-- start of INFORMATION SHOWN --
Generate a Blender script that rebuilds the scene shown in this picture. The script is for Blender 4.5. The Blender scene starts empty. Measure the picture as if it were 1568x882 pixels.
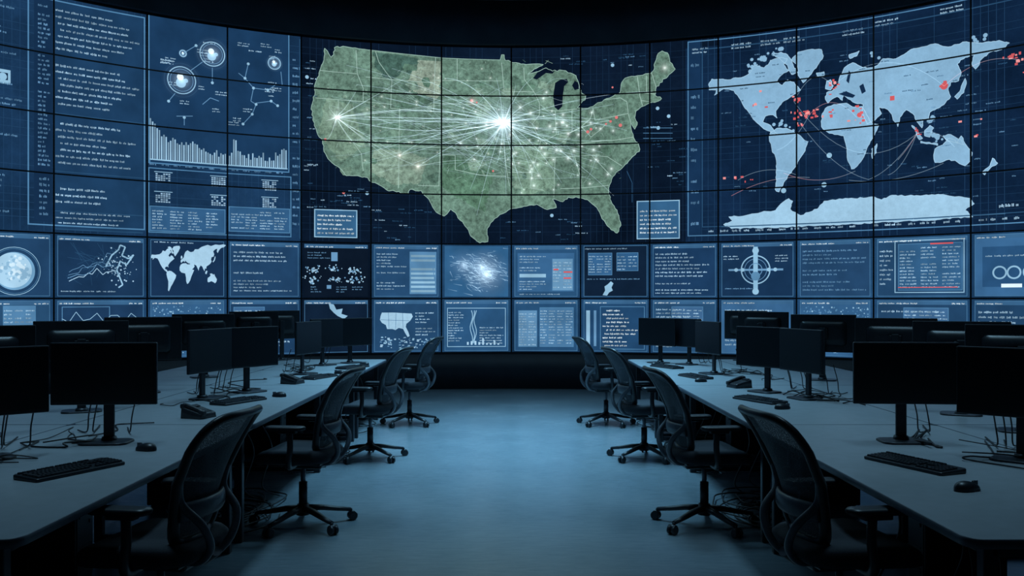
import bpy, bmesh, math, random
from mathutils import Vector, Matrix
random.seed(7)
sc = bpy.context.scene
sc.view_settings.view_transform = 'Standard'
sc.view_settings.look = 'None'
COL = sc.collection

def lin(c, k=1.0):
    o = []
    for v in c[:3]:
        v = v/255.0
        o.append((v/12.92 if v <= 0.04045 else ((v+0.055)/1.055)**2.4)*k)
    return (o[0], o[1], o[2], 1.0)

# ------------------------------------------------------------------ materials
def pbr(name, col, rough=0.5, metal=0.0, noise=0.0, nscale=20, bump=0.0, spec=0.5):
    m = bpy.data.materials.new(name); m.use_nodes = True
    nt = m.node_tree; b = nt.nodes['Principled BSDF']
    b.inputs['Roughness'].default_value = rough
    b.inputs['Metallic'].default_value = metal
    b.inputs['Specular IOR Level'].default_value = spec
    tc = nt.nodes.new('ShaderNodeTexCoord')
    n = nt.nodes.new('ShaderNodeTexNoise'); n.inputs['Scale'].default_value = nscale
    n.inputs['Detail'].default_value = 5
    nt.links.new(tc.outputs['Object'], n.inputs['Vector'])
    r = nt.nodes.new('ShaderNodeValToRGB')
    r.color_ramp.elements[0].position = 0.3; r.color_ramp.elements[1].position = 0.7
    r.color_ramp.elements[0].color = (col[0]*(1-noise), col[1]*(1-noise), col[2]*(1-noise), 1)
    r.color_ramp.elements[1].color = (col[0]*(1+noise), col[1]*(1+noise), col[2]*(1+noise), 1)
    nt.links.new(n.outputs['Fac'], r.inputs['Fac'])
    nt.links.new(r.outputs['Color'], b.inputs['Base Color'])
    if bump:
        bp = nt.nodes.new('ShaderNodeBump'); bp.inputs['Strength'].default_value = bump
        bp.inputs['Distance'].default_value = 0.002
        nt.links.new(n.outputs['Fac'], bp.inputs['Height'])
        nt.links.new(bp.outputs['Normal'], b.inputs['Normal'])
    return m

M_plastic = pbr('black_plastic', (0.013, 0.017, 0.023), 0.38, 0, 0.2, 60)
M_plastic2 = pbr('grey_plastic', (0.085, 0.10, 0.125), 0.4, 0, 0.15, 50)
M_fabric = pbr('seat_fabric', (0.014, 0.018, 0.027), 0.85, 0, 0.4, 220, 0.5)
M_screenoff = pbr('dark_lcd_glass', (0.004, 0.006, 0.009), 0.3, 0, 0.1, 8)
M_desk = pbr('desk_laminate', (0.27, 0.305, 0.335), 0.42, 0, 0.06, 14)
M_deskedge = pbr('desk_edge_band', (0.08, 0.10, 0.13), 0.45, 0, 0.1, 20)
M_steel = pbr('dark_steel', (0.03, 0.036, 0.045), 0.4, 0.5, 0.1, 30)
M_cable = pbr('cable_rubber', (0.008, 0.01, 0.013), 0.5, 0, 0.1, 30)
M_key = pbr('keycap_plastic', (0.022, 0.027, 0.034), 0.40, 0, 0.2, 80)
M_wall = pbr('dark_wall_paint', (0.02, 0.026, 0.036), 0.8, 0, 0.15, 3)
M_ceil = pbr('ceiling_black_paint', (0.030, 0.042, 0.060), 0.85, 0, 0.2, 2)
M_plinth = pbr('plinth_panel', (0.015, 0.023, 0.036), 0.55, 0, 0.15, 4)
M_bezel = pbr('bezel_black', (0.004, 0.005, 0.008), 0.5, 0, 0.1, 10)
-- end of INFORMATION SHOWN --
- _PROBLEM DETAILS_: All of the lines above should be printed exactly, minus the pictures.

- _FULL ANSWER_:
Generate a Blender script that rebuilds the scene shown in this picture. The script is for Blender 4.5. The Blender scene starts empty. Measure the picture as if it were 1568x882 pixels.
import bpy, bmesh, math, random
from mathutils import Vector, Matrix
random.seed(7)
sc = bpy.context.scene
sc.view_settings.view_transform = 'Standard'
sc.view_settings.look = 'None'
COL = sc.collection

def lin(c, k=1.0):
    o = []
    for v in c[:3]:
        v = v/255.0
        o.append((v/12.92 if v <= 0.04045 else ((v+0.055)/1.055)**2.4)*k)
    return (o[0], o[1], o[2], 1.0)

# ------------------------------------------------------------------ materials
def pbr(name, col, rough=0.5, metal=0.0, noise=0.0, nscale=20, bump=0.0, spec=0.5):
    m = bpy.data.materials.new(name); m.use_nodes = True
    nt = m.node_tree; b = nt.nodes['Principled BSDF']
    b.inputs['Roughness'].default_value = rough
    b.inputs['Metallic'].default_value = metal
    b.inputs['Specular IOR Level'].default_value = spec
    tc = nt.nodes.new('ShaderNodeTexCoord')
    n = nt.nodes.new('ShaderNodeTexNoise'); n.inputs['Scale'].default_value = nscale
    n.inputs['Detail'].default_value = 5
    nt.links.new(tc.outputs['Object'], n.inputs['Vector'])
    r = nt.nodes.new('ShaderNodeValToRGB')
    r.color_ramp.elements[0].position = 0.3; r.color_ramp.elements[1].position = 0.7
    r.color_ramp.elements[0].color = (col[0]*(1-noise), col[1]*(1-noise), col[2]*(1-noise), 1)
    r.color_ramp.elements[1].color = (col[0]*(1+noise), col[1]*(1+noise), col[2]*(1+noise), 1)
    nt.links.new(n.outputs['Fac'], r.inputs['Fac'])
    nt.links.new(r.outputs['Color'], b.inputs['Base Color'])
    if bump:
        bp = nt.nodes.new('ShaderNodeBump'); bp.inputs['Strength'].default_value = bump
        bp.inputs['Distance'].default_value = 0.002
        nt.links.new(n.outputs['Fac'], bp.inputs['Height'])
        nt.links.new(bp.outputs['Normal'], b.inputs['Normal'])
    return m

M_plastic = pbr('black_plastic', (0.013, 0.017, 0.023), 0.38, 0, 0.2, 60)
M_plastic2 = pbr('grey_plastic', (0.085, 0.10, 0.125), 0.4, 0, 0.15, 50)
M_fabric = pbr('seat_fabric', (0.014, 0.018, 0.027), 0.85, 0, 0.4, 220, 0.5)
M_screenoff = pbr('dark_lcd_glass', (0.004, 0.006, 0.009), 0.3, 0, 0.1, 8)
M_desk = pbr('desk_laminate', (0.27, 0.305, 0.335), 0.42, 0, 0.06, 14)
M_deskedge = pbr('desk_edge_band', (0.08, 0.10, 0.13), 0.45, 0, 0.1, 20)
M_steel = pbr('dark_steel', (0.03, 0.036, 0.045), 0.4, 0.5, 0.1, 30)
M_cable = pbr('cable_rubber', (0.008, 0.01, 0.013), 0.5, 0, 0.1, 30)
M_key = pbr('keycap_plastic', (0.022, 0.027, 0.034), 0.40, 0, 0.2, 80)
M_wall = pbr('dark_wall_paint', (0.02, 0.026, 0.036), 0.8, 0, 0.15, 3)
M_ceil = pbr('ceiling_black_paint', (0.030, 0.042, 0.060), 0.85, 0, 0.2, 2)
M_plinth = pbr('plinth_panel', (0.015, 0.023, 0.036), 0.55, 0, 0.15, 4)
M_bezel = pbr('bezel_black', (0.004, 0.005, 0.008), 0.5, 0, 0.1, 10)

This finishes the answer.